__Goal__:
Starting with the first line of the data below, copy each line up to and including the one containing "31.6).build('base', 'dark_grey', wb)". Pictures stay out.

__Recorded data__:
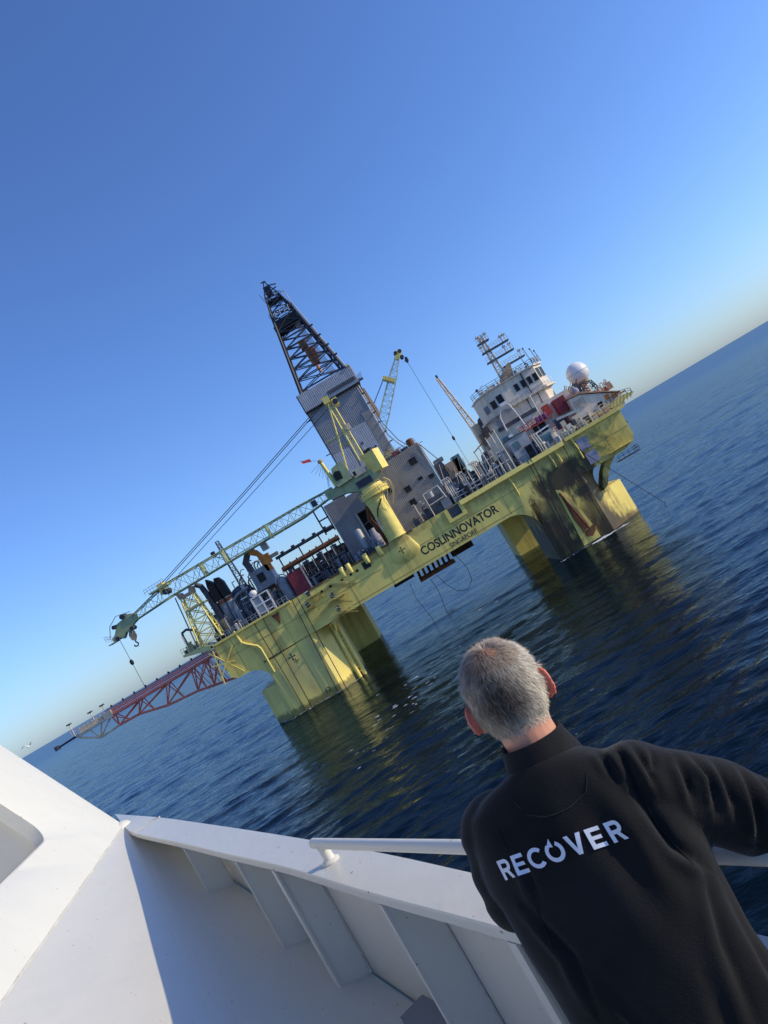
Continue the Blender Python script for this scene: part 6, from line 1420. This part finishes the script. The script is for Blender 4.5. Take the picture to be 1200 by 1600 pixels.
for x, z in ((24.8, 61.8), (23.6, 61.9), (24.6, 60.2)): MB().bar((x, 199.2, z), (x, 200.8, z), 0.5, 12).build('sheave', 'dark_steel', fc)
MB().prism([(25.2, 59.8), (24.7, 59.0), (25.2, 58.0), (25.7, 58.6), (25.7, 59.6)], 199.6, 200.4).build('hook_block', 'dark_steel', fc)
for y in (199.2, 200.8): MB().bar((17.4, y, 57.6), (4.0, y, 47.0), 0.06, 5).build('pendant_rope', 'cable', fc)
fw_ = thing('far_whip_line', 'thin hoist wire with small weight hanging right of the far crane', 'cable', (25.3, 200, 21))
MB().bar((25.2, 200, 60.0), (25.5, 200, 24.0), 0.05, 5).build('wire', 'cable', fw_); MB().sphere((25.4, 200, 35.0), (0.35, 0.35, 0.7), 8, 6).build('weight', 'black', fw_)
wb = thing('white_jib', 'slim cream lattice jib standing upright left of the bridge', 'jib', (28.6, 180, 28))
lattice(wb, [(27.6, 179.4, 33.6), (28.9, 179.4, 33.6), (28.9, 180.6, 33.6), (27.6, 180.6, 33.6)], [(26.5, 179.7, 47.6), (27.0, 179.7, 47.4), (27.0, 180.3, 47.4), (26.5, 180.3, 47.6)], 11, 0.12, 0.07, 'cream_boom', 'chord', 'lacing')
MB().box(26.6, 27.0, 179.7, 180.3, 47.4, 48.4).build('head', 'dark_steel', wb)
MB().box(27.6, 30.2, 178.6, 181.4, 26.0, 33.6).build('base_tower', 'cream_boom', wb); MB().box(28.0, 29.6, 178.5, 178.6, 28.0, 31.0).build('base_panel', 'tan', wb)
MB().lathe([(1.1, 0), (1.1, 2.0), (0.8, 2.6), (0.2, 2.9)], (30.4, 178.4, 31.6), 14).build('drum', 'dark_grey', wb, smooth=True); MB().box(29.0, 31.2, 177, 182, 20.05, 31.6).build('base', 'dark_grey', wb)

# ------------------------------------------------------------------ dense small machinery on the decks
def clutter(label, x0, x1, y0, y1, zlo, zhi, n, seed, mats=('dark_grey', 'mid_grey', 'black', 'pale_grey', 'dark_steel', 'dark_grey'), pm=('white_rig', 'pale_grey', 'dark_steel', 'mid_grey'), z0=20.05):
    r_ = random.Random(seed); t = thing('deck_machinery', label, 'machinery', ((x0+x1)/2, (y0+y1)/2, z0))
    for k in range(n):
        x = r_.uniform(x0, x1); y = r_.uniform(y0, y1); h = r_.uniform(zlo, zhi)*r_.uniform(0.55, 1.0); q = r_.random()
        if q < 0.42:
            ww = r_.uniform(0.3, 1.1); dd = r_.uniform(0.3, 1.0); ubox('unit', r_.choice(mats), t, x-ww/2, x+ww/2, y-dd/2, y+dd/2, z0, z0+h*0.8)
        elif q < 0.62:
            rr = r_.uniform(0.06, 0.13); MB().tube([(x, y, z0), (x, y, z0+h), (x+r_.uniform(-.2, .2), y, z0+h+0.3), (x+r_.choice((-.6, .6)), y, z0+h+0.25)], rr, 5).build('pipe', r_.choice(pm), t, fixn=False)
        elif q < 0.76:
            MB().bar((x, y, z0+h*0.6), (x+r_.uniform(0.8, 2.4), y, z0+h*0.6+r_.uniform(-.2, .2)), r_.uniform(0.05, 0.11), 5).build('pipe', r_.choice(pm), t, fixn=False)
        elif q < 0.88:
            rr = r_.uniform(0.25, 0.5); MB().lathe([(rr, 0), (rr, h*0.5), (rr*0.6, h*0.58)], (x, y, z0), 10).build('drum', r_.choice(mats), t, smooth=True)
        elif q < 0.96:
            ubox('frame', r_.choice(pm), t, x, x+0.09, y, y+0.09, z0, z0+h*1.1); ubox('frame', r_.choice(pm), t, x, x+r_.uniform(0.8, 1.6), y, y+0.08, z0+h, z0+h+0.09)
        else: ubox('lamp', 'white_clean', t, x, x+0.45, y, y+0.2, z0+h, z0+h+0.22)
    return t
clutter('dense dark machinery between boom rest and white control skid', -41.5, -32, 151.0, 155, 1.5, 4.5, 60, 1)
clutter('grey pumps and pipes between control skid and maroon container', -32, -23.5, 152.5, 157, 2.0, 6.0, 60, 2, mats=('mid_grey', 'pale_grey', 'dark_grey', 'lavender', 'rust'))
clutter('tall thin pipes and frames rising around the grey exhaust funnels', -41.5, -33.5, 153.5, 158, 4.0, 9.0, 40, 21, pm=('white_rig', 'pale_grey', 'dark_steel', 'rust'))
clutter('tall pipes and red frames around the generator housing', -33.5, -24, 154.5, 159, 5.0, 10.5, 46, 22, mats=('mid_grey', 'dark_grey', 'pale_grey'), pm=('white_rig', 'pale_grey', 'red', 'dark_steel', 'tan'))
clutter('dark low machinery packed under the long pipe rack', -23, -10.5, 151.5, 156, 1.5, 4.2, 75, 3, mats=('dark_grey', 'black', 'dark_steel', 'mid_grey'), pm=('dark_steel', 'mid_grey', 'dark_grey'))
clutter('small machinery around the foot of the crane pedestal', -9.5, -2.8, 151.2, 155, 1.0, 3.6, 26, 4)
clutter('dark pumps and white pipes in front of the grey house', 4.5, 13, 151.2, 155.5, 1.5, 4.0, 46, 5)
clutter('tangle of dark valves and white pipes along the right deck', 13, 22.5, 151.0, 156.5, 2.0, 5.4, 95, 6)
clutter('crowded dark equipment around the scaffolded tank', 21.5, 28.4, 152.0, 156.5, 2.0, 6.4, 55, 7)
clutter('crates and pipework on deck before the accommodation block', 33, 42.5, 151.2, 158.5, 1.4, 5.0, 70, 8, mats=('pale_grey', 'mid_grey', 'white_rig', 'dark_grey', 'teal', 'white_rig'), pm=('white_rig', 'cream_boom', 'dark_steel', 'red'))
clutter('mixed crates and rails at the right deck end', 42.5, 49.5, 151.2, 155.6, 1.0, 3.4, 40, 9, mats=('white_rig', 'tan', 'pale_grey', 'dark_grey', 'teal_roof'), pm=('white_rig', 'yellow_bright', 'cream_boom', 'dark_steel'))
clutter('tan and orange gear piled on the right deckhouse roof', 45.5, 53.5, 157.5, 162, 0.8, 2.6, 44, 10, mats=('tan', 'orange', 'cream_boom', 'teal_roof', 'dark_grey'), pm=('cream_boom', 'tan', 'red', 'white_rig'), z0=24.2)
clutter('vents and lamps scattered on the bridge roof', 31, 44, 162.2, 168, 0.5, 1.7, 34, 11, mats=('white_rig', 'cream_boom', 'pale_grey'), pm=('white_rig', 'pale_grey', 'dark_steel'), z0=37.1)
clutter('dark roof machinery on top of the grey house', 6.5, 12.6, 157.6, 160, 0.5, 1.6, 22, 12, mats=('dark_grey', 'maroon', 'mid_grey', 'rust'), z0=34.4)
def module(label, x0, x1, y0, y1, z1, m_, seed):
    r_ = random.Random(seed); t = thing('deck_module', label, 'module', ((x0+x1)/2, y0, 20)); n_ = max(2, int((x1-x0)/3.2)); st = (x1-x0)/n_
    for k in range(n_):
        zt = z1-r_.uniform(0, 1.6); MB().corr((x0+k*st+0.05, y0+0.2), (x0+(k+1)*st-0.05, y0+0.2), 20.05, zt, 0.4, 0.09).build('front_panel', r_.choice((m_, m_, 'dark_grey')), t)
        ubox('block', m_, t, x0+k*st+0.06, x0+(k+1)*st-0.06, y0+0.52, y1, 20.05, zt-0.03)
        if r_.random() < 0.6: ubox('door', 'black', t, x0+k*st+0.8, x0+k*st+1.8, y0+0.0, y0+0.1, 20.2, 22.4)
        ubox('roof_unit', 'mid_grey', t, x0+k*st+0.6, x0+k*st+1.9, y0+1, y0+2.4, zt, zt+0.7)
    return t
module('low dark module row behind the long pipe rack', -24.4, -10.8, 161.5, 170, 25.2, 'dark_grey', 31)
module('grey module row behind the left deck machinery', -41.0, -25.0, 162, 172, 26.5, 'mid_grey', 32)
module('dark module row behind the right deck vent pipes', 13.6, 28.2, 163, 173, 25.6, 'dark_grey', 33)
# ------------------------------------------------------------------ deck-edge railings
railing('deck_railing', [(-41.8, 149.6, 20.15), (-24.8, 149.6, 20.15)], 1.15, 'pale railing along the left deck edge above the left column', 'pale_grey', 1.0, 0.055)
railing('deck_railing', [(-19.2, 149.9, 20.05), (-3.2, 149.9, 20.05)], 1.15, 'dark railing along the deck edge below the pipe rack', 'dark_steel', 1.3, 0.05)
railing('deck_railing', [(2.0, 149.9, 20.05), (8.0, 149.9, 20.05)], 1.15, 'railing right of the crane pedestal base', 'dark_steel', 1.3, 0.05)
railing('deck_railing', [(13.8, 149.4, 20.1), (36.6, 149.4, 20.1)], 1.1, 'thin railing along the bright ledge above the hull name', 'dark_steel', 1.4, 0.045)
railing('deck_railing', [(37.4, 149.4, 20.3), (50.4, 149.4, 20.3)], 1.1, 'yellow railing along the right deck end', 'yellow_bright', 1.2, 0.05)
# ------------------------------------------------------------------ people and birds and foam
gl = thing('seagull', 'small white gull flying near the horizon at far left', 'bird', (-33.2, 60.0, 20.4))
def gp(x, y, z): return (-33.2+x, 60+y, 20.5+z)
mb = MB(); mb.sphere(gp(0, 0, 0), (0.09, 0.22, 0.09), 12, 8)
mb.build('body', 'gull', gl, smooth=True)
for s_ in (-1, 1):
    P = []
    for (u, zz_, c) in ((0.04, 0.03, 0.12), (0.25, 0.2, 0.13), (0.44, 0.21, 0.08), (0.66, 0.10, 0.02)):
        for dz in (0.014, -0.014): P += [gp(s_*u, 0.10+c*0.5, zz_+dz), gp(s_*u, 0.10-c, zz_+dz)]
    F = []
    for i in range(3):
        a = i*4; b_ = a+4; F += [(a, a+1, b_+1, b_), (a+2, b_+2, b_+3, a+3), (a, b_, b_+2, a+2), (a+1, a+3, b_+3, b_+1)]
    F += [(0, 2, 3, 1), (12, 13, 15, 14)]
    MB().add(P, F).build('wing', 'gull', gl)
# foam flecks and wash, lying on the moving surface
frnd = random.Random(21)
mb = MB()
def fleck(x, y, L_, W_, rot):
    n = 13; P = []; c = (x, y)
    for k in range(n):
        a = 2*math.pi*k/n; r = frnd.choice((0.35, 0.7, 1.0, 1.25))*frnd.uniform(0.8, 1.1); dx = math.cos(a)*L_*r; dy = math.sin(a)*W_*r
        xx = x + dx*math.cos(rot) - dy*math.sin(rot); yy = y + dx*math.sin(rot) + dy*math.cos(rot); P.append((xx, yy))
    Z_ = sea_height(np.array([p[0] for p in P]+[x]), np.array([p[1] for p in P]+[y]), np.full(n+1, 0.8))
    mb.add([(p[0], p[1], z+0.05) for p, z in zip(P, Z_[:-1])] + [(x, y, Z_[-1]+0.06)], [(k, (k+1) % n, n) for k in range(n)])
for (cx_, cy_, sx, sy, k, L_) in ((-12.5, 104, 6.5, 6, 14, 0.45), (-3.0, 113, 7.5, 5, 7, 0.45), (-15.5, 93, 2.5, 4, 8, 0.25), (5.0, 108, 9, 7, 5, 0.3), (9, 150, 7, 5, 5, 0.5), (-3, 124, 10, 6, 6, 0.4), (1.6, 171, 2.4, 2.0, 16, 0.6)):
    for _ in range(k): fleck(cx_+frnd.gauss(0, sx*0.5), cy_+frnd.gauss(0, sy*0.5), L_*frnd.uniform(0.3, 1.5), L_*frnd.uniform(0.15, 0.5), RAD(frnd.uniform(-15, 25)))
for k in range(70):
    t = frnd.random(); fleck(31.5+t*7.2+frnd.gauss(0, 0.3), 147.6+frnd.gauss(0, 0.45)+1.6*(t-0.5)**2, frnd.uniform(0.3, 0.9), frnd.uniform(0.15, 0.4), RAD(frnd.uniform(-20, 20)))
for k in range(60):
    t = frnd.random(); fleck(-38.6+t*18.5, 149.6+3.0*max(0, (t-0.78)/0.22)+3.2*max(0, (0.18-t)/0.18)-abs(frnd.gauss(0, 0.35)), frnd.uniform(0.2, 0.6), frnd.uniform(0.06, 0.18), RAD(frnd.uniform(-10, 10)))
for k in range(30): fleck(24.6+frnd.random()*7, 149.5-abs(frnd.gauss(0, 0.4)), frnd.uniform(0.2, 0.6), frnd.uniform(0.06, 0.2), RAD(frnd.uniform(-12, 12)))
fo = mb.build('foam', 'foam', None, fixn=False); tag(fo, 'white foam flecks on the water round the platform', 'foam', kind='stuff')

__Right answer__:
Continue the Blender Python script for this scene: part 6, from line 1420. This part finishes the script. The script is for Blender 4.5. Take the picture to be 1200 by 1600 pixels.
for x, z in ((24.8, 61.8), (23.6, 61.9), (24.6, 60.2)): MB().bar((x, 199.2, z), (x, 200.8, z), 0.5, 12).build('sheave', 'dark_steel', fc)
MB().prism([(25.2, 59.8), (24.7, 59.0), (25.2, 58.0), (25.7, 58.6), (25.7, 59.6)], 199.6, 200.4).build('hook_block', 'dark_steel', fc)
for y in (199.2, 200.8): MB().bar((17.4, y, 57.6), (4.0, y, 47.0), 0.06, 5).build('pendant_rope', 'cable', fc)
fw_ = thing('far_whip_line', 'thin hoist wire with small weight hanging right of the far crane', 'cable', (25.3, 200, 21))
MB().bar((25.2, 200, 60.0), (25.5, 200, 24.0), 0.05, 5).build('wire', 'cable', fw_); MB().sphere((25.4, 200, 35.0), (0.35, 0.35, 0.7), 8, 6).build('weight', 'black', fw_)
wb = thing('white_jib', 'slim cream lattice jib standing upright left of the bridge', 'jib', (28.6, 180, 28))
lattice(wb, [(27.6, 179.4, 33.6), (28.9, 179.4, 33.6), (28.9, 180.6, 33.6), (27.6, 180.6, 33.6)], [(26.5, 179.7, 47.6), (27.0, 179.7, 47.4), (27.0, 180.3, 47.4), (26.5, 180.3, 47.6)], 11, 0.12, 0.07, 'cream_boom', 'chord', 'lacing')
MB().box(26.6, 27.0, 179.7, 180.3, 47.4, 48.4).build('head', 'dark_steel', wb)
MB().box(27.6, 30.2, 178.6, 181.4, 26.0, 33.6).build('base_tower', 'cream_boom', wb); MB().box(28.0, 29.6, 178.5, 178.6, 28.0, 31.0).build('base_panel', 'tan', wb)
MB().lathe([(1.1, 0), (1.1, 2.0), (0.8, 2.6), (0.2, 2.9)], (30.4, 178.4, 31.6), 14).build('drum', 'dark_grey', wb, smooth=True); MB().box(29.0, 31.2, 177, 182, 20.05, 31.6).build('base', 'dark_grey', wb)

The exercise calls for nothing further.